On the flip side, there seem to be a few holes in the forward group that you might not like to see on a team that is looking to compete for the Stanley Cup. The biggest one, of course, being that sixth forward to round out the top two lines. Saad was the main guy in that role last year, but beyond him, the next option was usually Donskoi. Without either of those guys, there’s a ton of guys who may not be ready for that job. On the third line, we anticipate Jost and Nichushkin to be glued at the hip together with the way they finished the season, but neither of those guys are big scorers, so how do they round out that line with some more skill?

It’s exciting and worrisome all at the same time, but you just have to let it play out, and that’s what I can’t wait to see happen in training camp.

I’m not sure the organization can have a mindset where they draw a line in the sand of “if we don’t make it past a certain spot, we need to make changes”. There are too many variables at play for that. I think what will matter more is how the team plays and how they go out.
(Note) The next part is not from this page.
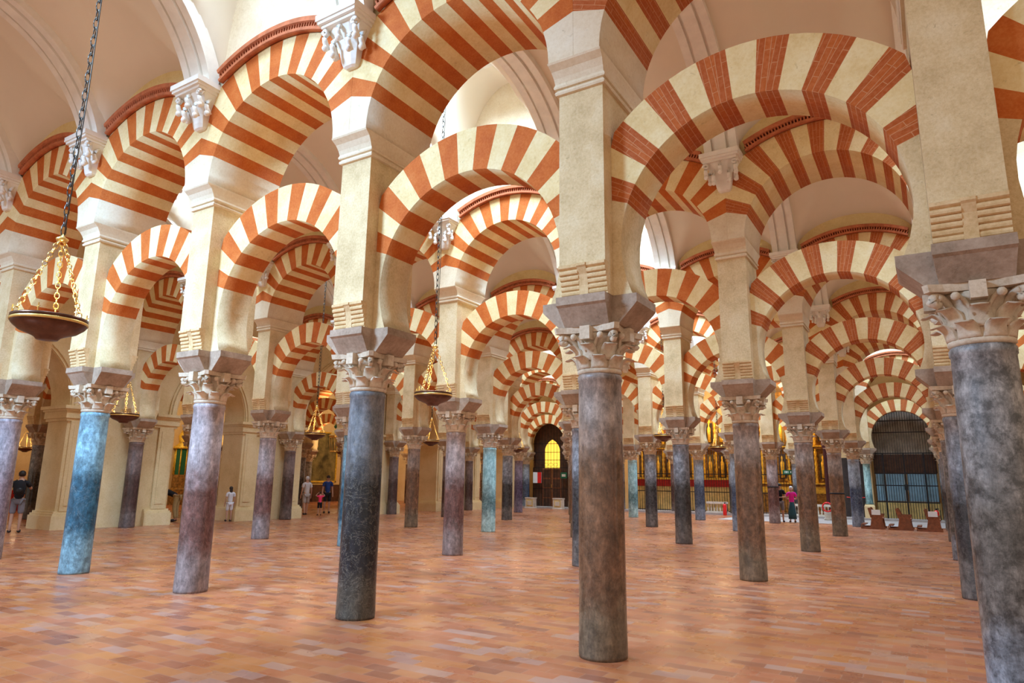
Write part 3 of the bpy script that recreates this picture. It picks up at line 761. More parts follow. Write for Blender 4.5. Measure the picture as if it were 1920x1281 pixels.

If the Avs finish this season blowing another 2-0 series lead in the playoffs, then yes, it’s probably time for some changes. But if they battle into another game 7 in the second round and lose because of injuries or something else flukey, it’s not all the same.

It’s a big year for Bednar and his staff, as the best forwards on this team are right in the primes of their careers and you don’t want to waste it, but “how” they go out is more important than “when” they go out, at least in my opinion.